EXERCISE DIRECTIONS.
Within the entries below, find the portion that opens with the line containing "by 1067 pixels." and closes with the line containing "house('barn', 'long faded". Retype that portion exactly and only.

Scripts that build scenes
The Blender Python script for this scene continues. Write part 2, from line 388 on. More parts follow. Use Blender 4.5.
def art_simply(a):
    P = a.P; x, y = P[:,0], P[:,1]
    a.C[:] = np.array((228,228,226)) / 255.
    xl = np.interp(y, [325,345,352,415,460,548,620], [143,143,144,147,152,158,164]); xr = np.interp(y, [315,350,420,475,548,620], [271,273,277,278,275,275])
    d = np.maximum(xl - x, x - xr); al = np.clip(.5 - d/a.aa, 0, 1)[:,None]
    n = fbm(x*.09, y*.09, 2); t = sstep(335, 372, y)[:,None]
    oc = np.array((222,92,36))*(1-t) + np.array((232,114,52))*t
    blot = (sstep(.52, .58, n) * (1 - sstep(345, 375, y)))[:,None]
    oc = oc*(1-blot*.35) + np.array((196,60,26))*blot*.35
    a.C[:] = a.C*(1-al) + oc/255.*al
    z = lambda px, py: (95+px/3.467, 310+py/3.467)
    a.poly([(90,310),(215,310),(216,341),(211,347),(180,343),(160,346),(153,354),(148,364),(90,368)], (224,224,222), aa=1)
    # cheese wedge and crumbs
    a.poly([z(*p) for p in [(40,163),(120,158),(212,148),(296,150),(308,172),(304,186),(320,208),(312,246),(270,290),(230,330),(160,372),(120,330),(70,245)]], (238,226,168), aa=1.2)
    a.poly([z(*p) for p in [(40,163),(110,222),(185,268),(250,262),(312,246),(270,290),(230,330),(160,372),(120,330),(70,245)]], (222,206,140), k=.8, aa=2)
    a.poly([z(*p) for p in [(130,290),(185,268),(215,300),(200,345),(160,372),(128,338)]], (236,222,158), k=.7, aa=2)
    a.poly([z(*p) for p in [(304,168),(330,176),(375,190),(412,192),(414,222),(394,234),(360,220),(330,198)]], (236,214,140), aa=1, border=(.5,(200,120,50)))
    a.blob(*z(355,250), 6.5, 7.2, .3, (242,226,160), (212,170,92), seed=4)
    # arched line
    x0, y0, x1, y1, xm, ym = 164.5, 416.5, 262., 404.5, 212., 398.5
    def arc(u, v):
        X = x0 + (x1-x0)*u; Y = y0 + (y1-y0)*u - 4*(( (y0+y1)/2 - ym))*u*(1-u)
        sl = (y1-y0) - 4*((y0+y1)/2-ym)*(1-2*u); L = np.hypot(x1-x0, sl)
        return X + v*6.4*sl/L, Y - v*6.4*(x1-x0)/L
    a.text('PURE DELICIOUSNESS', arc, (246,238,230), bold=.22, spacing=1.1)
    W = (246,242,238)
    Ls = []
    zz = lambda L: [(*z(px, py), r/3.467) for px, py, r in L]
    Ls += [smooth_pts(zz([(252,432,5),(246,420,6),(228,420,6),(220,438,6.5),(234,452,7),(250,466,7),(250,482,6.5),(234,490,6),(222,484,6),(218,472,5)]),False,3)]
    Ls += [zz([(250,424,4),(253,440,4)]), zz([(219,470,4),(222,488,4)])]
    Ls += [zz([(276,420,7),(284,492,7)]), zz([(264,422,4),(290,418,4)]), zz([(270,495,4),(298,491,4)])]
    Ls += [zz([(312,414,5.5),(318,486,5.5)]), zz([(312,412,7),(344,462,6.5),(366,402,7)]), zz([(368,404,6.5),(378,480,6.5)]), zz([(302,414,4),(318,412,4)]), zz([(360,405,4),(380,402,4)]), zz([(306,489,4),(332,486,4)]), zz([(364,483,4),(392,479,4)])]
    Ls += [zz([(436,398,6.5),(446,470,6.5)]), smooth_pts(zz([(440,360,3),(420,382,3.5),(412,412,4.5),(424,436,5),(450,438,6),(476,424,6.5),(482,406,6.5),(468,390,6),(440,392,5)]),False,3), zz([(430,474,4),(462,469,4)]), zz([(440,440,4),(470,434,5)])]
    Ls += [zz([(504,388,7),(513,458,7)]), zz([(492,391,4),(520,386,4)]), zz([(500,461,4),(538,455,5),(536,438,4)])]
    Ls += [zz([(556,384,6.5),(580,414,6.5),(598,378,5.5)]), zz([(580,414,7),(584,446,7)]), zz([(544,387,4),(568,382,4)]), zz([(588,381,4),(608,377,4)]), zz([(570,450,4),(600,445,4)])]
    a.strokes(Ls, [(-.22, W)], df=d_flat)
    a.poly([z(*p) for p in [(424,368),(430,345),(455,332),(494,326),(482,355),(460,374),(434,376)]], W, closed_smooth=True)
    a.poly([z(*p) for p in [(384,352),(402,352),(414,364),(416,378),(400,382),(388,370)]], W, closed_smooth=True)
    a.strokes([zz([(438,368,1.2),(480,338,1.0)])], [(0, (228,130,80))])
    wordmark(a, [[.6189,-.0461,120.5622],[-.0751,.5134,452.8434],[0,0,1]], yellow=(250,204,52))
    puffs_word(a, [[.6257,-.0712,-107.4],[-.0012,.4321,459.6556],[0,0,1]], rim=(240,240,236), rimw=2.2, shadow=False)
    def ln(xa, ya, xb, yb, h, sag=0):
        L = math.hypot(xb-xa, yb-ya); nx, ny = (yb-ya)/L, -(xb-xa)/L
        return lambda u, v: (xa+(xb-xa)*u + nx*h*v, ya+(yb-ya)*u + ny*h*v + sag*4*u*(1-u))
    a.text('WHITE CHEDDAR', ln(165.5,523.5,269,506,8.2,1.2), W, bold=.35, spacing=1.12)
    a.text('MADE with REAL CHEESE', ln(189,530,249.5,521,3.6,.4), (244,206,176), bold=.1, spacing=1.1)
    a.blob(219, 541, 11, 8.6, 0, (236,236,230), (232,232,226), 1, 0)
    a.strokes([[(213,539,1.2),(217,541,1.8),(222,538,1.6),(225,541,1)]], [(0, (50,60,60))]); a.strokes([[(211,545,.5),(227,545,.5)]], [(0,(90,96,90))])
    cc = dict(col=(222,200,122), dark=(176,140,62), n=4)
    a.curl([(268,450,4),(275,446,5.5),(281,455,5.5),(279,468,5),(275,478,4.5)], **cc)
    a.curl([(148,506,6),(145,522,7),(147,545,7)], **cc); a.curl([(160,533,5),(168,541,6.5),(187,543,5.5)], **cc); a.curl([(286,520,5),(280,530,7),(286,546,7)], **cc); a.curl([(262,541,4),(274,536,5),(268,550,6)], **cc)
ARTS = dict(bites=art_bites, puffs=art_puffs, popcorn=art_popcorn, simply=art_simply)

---

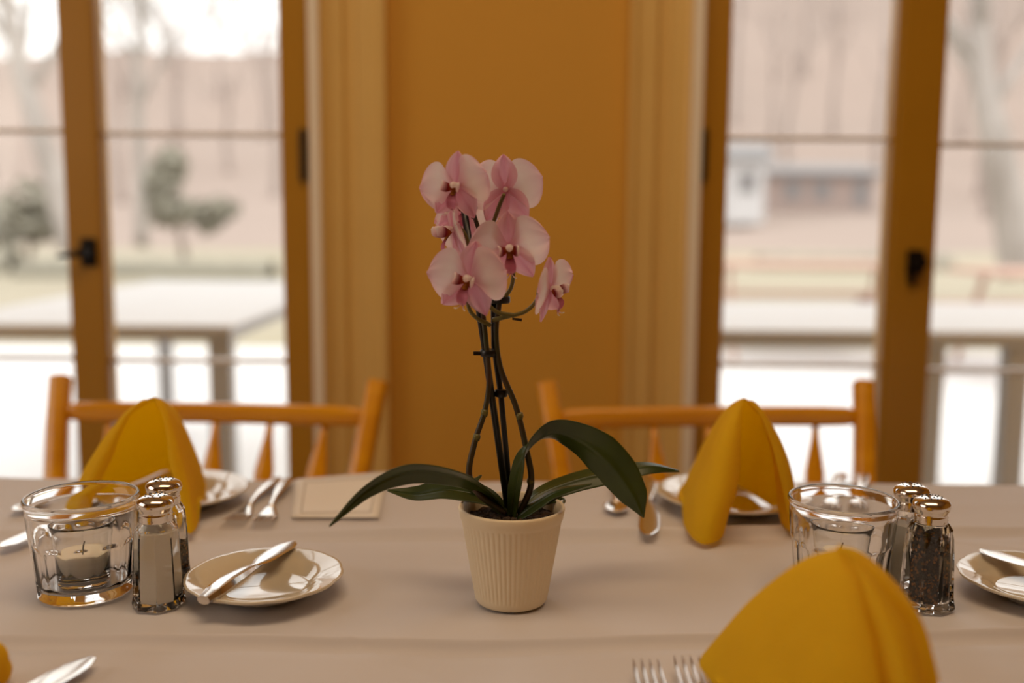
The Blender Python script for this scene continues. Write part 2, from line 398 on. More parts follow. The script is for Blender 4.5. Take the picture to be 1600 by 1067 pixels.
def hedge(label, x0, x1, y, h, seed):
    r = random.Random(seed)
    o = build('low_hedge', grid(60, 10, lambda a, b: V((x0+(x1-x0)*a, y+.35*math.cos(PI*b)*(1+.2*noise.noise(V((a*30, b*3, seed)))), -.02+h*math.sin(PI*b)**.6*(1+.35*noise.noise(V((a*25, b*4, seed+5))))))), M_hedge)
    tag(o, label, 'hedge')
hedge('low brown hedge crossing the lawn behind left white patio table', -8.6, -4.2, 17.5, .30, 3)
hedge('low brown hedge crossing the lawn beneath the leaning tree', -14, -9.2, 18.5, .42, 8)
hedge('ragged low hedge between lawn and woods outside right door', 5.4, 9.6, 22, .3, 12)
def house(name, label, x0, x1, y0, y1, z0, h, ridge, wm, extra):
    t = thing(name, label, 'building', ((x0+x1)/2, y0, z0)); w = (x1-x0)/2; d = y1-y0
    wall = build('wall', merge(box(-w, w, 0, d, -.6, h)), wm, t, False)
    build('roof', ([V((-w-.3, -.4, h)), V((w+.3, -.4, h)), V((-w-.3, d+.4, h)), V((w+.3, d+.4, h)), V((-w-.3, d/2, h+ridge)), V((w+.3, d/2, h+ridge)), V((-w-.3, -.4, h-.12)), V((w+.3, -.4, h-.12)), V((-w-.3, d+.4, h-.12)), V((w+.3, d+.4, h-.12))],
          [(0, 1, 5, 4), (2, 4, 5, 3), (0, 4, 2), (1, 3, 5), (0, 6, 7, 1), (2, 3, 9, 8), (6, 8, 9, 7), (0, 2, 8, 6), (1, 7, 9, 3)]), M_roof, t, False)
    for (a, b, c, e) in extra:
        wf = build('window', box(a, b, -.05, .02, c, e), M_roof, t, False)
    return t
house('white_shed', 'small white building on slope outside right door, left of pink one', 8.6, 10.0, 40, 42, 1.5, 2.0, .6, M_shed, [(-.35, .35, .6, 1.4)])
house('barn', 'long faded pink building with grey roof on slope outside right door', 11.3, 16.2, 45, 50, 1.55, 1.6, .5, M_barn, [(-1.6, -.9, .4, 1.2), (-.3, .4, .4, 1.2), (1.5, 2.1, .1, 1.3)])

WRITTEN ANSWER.
The Blender Python script for this scene continues. Write part 2, from line 398 on. More parts follow. The script is for Blender 4.5. Take the picture to be 1600 by 1067 pixels.
def hedge(label, x0, x1, y, h, seed):
    r = random.Random(seed)
    o = build('low_hedge', grid(60, 10, lambda a, b: V((x0+(x1-x0)*a, y+.35*math.cos(PI*b)*(1+.2*noise.noise(V((a*30, b*3, seed)))), -.02+h*math.sin(PI*b)**.6*(1+.35*noise.noise(V((a*25, b*4, seed+5))))))), M_hedge)
    tag(o, label, 'hedge')
hedge('low brown hedge crossing the lawn behind left white patio table', -8.6, -4.2, 17.5, .30, 3)
hedge('low brown hedge crossing the lawn beneath the leaning tree', -14, -9.2, 18.5, .42, 8)
hedge('ragged low hedge between lawn and woods outside right door', 5.4, 9.6, 22, .3, 12)
def house(name, label, x0, x1, y0, y1, z0, h, ridge, wm, extra):
    t = thing(name, label, 'building', ((x0+x1)/2, y0, z0)); w = (x1-x0)/2; d = y1-y0
    wall = build('wall', merge(box(-w, w, 0, d, -.6, h)), wm, t, False)
    build('roof', ([V((-w-.3, -.4, h)), V((w+.3, -.4, h)), V((-w-.3, d+.4, h)), V((w+.3, d+.4, h)), V((-w-.3, d/2, h+ridge)), V((w+.3, d/2, h+ridge)), V((-w-.3, -.4, h-.12)), V((w+.3, -.4, h-.12)), V((-w-.3, d+.4, h-.12)), V((w+.3, d+.4, h-.12))],
          [(0, 1, 5, 4), (2, 4, 5, 3), (0, 4, 2), (1, 3, 5), (0, 6, 7, 1), (2, 3, 9, 8), (6, 8, 9, 7), (0, 2, 8, 6), (1, 7, 9, 3)]), M_roof, t, False)
    for (a, b, c, e) in extra:
        wf = build('window', box(a, b, -.05, .02, c, e), M_roof, t, False)
    return t
house('white_shed', 'small white building on slope outside right door, left of pink one', 8.6, 10.0, 40, 42, 1.5, 2.0, .6, M_shed, [(-.35, .35, .6, 1.4)])
house('barn', 'long faded pink building with grey roof on slope outside right door', 11.3, 16.2, 45, 50, 1.55, 1.6, .5, M_barn, [(-1.6, -.9, .4, 1.2), (-.3, .4, .4, 1.2), (1.5, 2.1, .1, 1.3)])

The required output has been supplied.